EXERCISE PROMPT: Print exactly the lines from the first one down to the line that contains "COL = scene.collection", both included, and skip the pictures.

>> START

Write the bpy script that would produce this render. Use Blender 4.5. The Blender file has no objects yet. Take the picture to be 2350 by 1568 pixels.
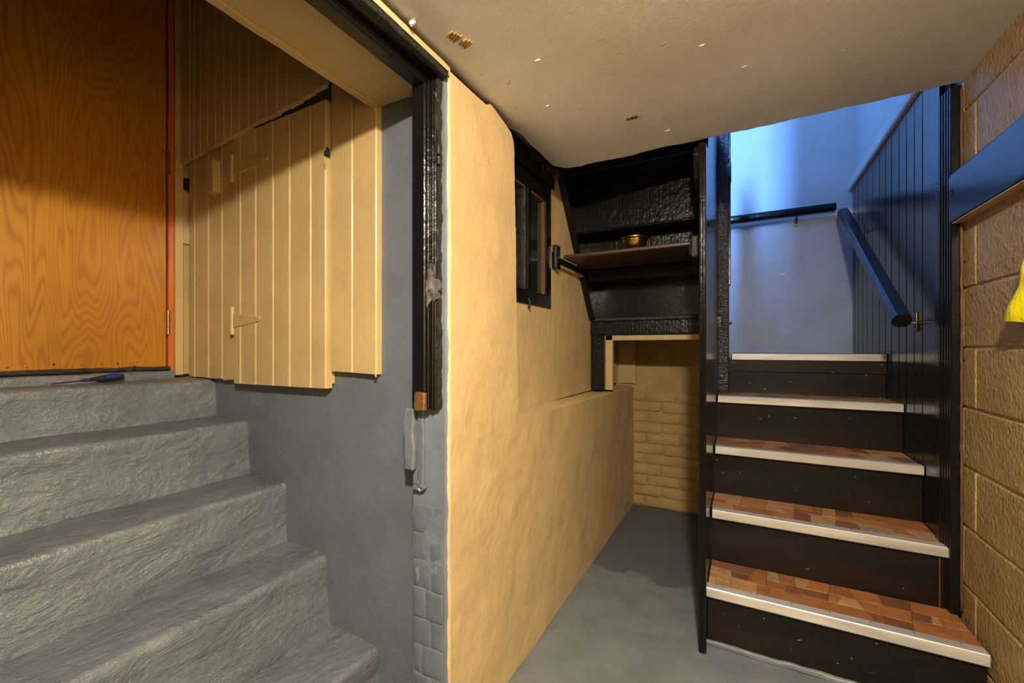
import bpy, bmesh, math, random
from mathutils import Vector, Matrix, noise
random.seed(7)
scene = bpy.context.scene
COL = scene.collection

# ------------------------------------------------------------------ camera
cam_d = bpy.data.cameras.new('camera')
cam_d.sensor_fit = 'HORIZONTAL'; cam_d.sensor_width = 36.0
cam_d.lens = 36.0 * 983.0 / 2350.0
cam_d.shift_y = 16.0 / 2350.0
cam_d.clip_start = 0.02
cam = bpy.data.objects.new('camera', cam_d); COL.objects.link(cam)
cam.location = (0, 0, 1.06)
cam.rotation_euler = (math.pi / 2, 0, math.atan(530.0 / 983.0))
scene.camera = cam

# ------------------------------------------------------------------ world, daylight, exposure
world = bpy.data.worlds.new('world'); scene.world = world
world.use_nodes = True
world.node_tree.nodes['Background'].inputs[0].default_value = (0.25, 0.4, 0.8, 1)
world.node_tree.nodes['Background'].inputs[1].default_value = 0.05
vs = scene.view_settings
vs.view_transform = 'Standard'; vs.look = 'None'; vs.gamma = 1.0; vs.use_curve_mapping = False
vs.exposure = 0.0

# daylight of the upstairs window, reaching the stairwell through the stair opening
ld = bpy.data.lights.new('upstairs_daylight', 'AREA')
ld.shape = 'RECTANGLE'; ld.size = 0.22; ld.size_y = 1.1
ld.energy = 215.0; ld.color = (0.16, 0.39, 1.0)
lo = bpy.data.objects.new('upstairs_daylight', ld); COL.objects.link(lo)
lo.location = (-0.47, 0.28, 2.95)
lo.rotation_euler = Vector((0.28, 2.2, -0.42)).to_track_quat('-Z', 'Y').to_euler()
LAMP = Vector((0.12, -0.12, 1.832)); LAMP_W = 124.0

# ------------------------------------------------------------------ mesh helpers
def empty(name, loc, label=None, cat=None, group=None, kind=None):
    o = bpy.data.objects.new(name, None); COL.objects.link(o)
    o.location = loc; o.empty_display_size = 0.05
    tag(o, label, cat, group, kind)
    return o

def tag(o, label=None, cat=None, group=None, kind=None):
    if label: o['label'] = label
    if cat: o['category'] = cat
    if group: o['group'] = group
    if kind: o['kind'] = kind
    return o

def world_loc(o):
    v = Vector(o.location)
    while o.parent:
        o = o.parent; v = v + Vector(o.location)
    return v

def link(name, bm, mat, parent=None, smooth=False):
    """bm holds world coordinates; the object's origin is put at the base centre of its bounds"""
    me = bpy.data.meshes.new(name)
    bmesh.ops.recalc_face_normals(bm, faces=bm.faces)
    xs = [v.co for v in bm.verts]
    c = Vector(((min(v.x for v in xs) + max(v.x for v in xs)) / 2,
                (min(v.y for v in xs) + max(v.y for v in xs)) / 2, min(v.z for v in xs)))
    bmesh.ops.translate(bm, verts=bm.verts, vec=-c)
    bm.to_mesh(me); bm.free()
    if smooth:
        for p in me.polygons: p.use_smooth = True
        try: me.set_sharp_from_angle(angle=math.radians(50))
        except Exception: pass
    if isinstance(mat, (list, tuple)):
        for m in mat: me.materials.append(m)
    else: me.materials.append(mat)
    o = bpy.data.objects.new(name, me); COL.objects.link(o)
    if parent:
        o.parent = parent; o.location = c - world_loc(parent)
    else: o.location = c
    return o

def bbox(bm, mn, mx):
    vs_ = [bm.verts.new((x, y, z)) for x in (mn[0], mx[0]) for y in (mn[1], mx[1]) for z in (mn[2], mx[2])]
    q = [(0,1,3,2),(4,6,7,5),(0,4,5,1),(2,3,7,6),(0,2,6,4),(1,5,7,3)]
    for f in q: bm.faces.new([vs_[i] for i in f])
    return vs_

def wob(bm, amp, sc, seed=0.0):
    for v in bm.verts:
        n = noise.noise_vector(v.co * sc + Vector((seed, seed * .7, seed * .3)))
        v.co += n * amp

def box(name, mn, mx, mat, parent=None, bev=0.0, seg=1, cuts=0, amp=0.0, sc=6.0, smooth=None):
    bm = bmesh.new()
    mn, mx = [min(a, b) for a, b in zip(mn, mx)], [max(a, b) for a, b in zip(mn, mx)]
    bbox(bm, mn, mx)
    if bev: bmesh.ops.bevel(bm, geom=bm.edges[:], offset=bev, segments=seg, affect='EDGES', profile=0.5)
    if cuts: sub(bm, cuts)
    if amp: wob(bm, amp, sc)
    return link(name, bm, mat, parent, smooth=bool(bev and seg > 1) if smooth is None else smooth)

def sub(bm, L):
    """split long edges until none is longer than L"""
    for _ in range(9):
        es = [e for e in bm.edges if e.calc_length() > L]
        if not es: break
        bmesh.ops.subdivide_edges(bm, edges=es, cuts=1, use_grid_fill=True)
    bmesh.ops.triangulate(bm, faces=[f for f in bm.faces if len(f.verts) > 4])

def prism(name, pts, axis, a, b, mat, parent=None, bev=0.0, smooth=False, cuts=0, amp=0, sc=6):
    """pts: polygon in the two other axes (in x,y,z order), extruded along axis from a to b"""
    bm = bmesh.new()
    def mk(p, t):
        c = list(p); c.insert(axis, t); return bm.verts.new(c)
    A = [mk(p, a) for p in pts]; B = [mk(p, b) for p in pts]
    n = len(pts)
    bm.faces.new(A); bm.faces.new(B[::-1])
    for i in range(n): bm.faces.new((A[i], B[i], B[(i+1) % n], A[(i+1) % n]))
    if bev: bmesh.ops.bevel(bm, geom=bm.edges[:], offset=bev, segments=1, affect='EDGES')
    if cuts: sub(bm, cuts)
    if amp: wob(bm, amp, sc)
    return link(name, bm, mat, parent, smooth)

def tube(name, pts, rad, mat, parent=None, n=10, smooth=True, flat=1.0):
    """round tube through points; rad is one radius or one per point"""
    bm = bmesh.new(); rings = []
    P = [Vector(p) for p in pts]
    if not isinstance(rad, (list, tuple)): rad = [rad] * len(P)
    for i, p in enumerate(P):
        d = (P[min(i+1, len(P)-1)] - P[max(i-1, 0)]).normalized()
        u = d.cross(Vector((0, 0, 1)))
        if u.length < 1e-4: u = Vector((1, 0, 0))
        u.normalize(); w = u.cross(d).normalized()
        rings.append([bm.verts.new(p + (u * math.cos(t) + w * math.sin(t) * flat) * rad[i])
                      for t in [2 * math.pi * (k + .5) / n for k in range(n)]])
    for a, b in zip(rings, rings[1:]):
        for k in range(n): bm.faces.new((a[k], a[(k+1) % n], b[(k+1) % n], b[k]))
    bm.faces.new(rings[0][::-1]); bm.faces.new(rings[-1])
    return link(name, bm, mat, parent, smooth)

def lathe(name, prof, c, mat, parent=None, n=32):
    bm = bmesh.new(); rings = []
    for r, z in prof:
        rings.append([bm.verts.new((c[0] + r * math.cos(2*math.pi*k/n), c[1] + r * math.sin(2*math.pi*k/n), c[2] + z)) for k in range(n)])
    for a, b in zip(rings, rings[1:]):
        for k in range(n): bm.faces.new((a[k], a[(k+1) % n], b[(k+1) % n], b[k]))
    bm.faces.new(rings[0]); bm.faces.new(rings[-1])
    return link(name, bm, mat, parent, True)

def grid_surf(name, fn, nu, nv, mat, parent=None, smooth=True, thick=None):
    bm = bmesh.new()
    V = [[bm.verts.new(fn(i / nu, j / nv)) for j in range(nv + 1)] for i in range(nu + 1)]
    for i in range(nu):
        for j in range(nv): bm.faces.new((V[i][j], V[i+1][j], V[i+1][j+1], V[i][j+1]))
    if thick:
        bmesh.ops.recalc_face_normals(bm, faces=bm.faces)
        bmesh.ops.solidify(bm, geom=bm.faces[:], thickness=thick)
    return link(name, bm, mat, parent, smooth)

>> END

SOLUTION TO THIS TASK:
Write the bpy script that would produce this render. Use Blender 4.5. The Blender file has no objects yet. Take the picture to be 2350 by 1568 pixels.
import bpy, bmesh, math, random
from mathutils import Vector, Matrix, noise
random.seed(7)
scene = bpy.context.scene
COL = scene.collection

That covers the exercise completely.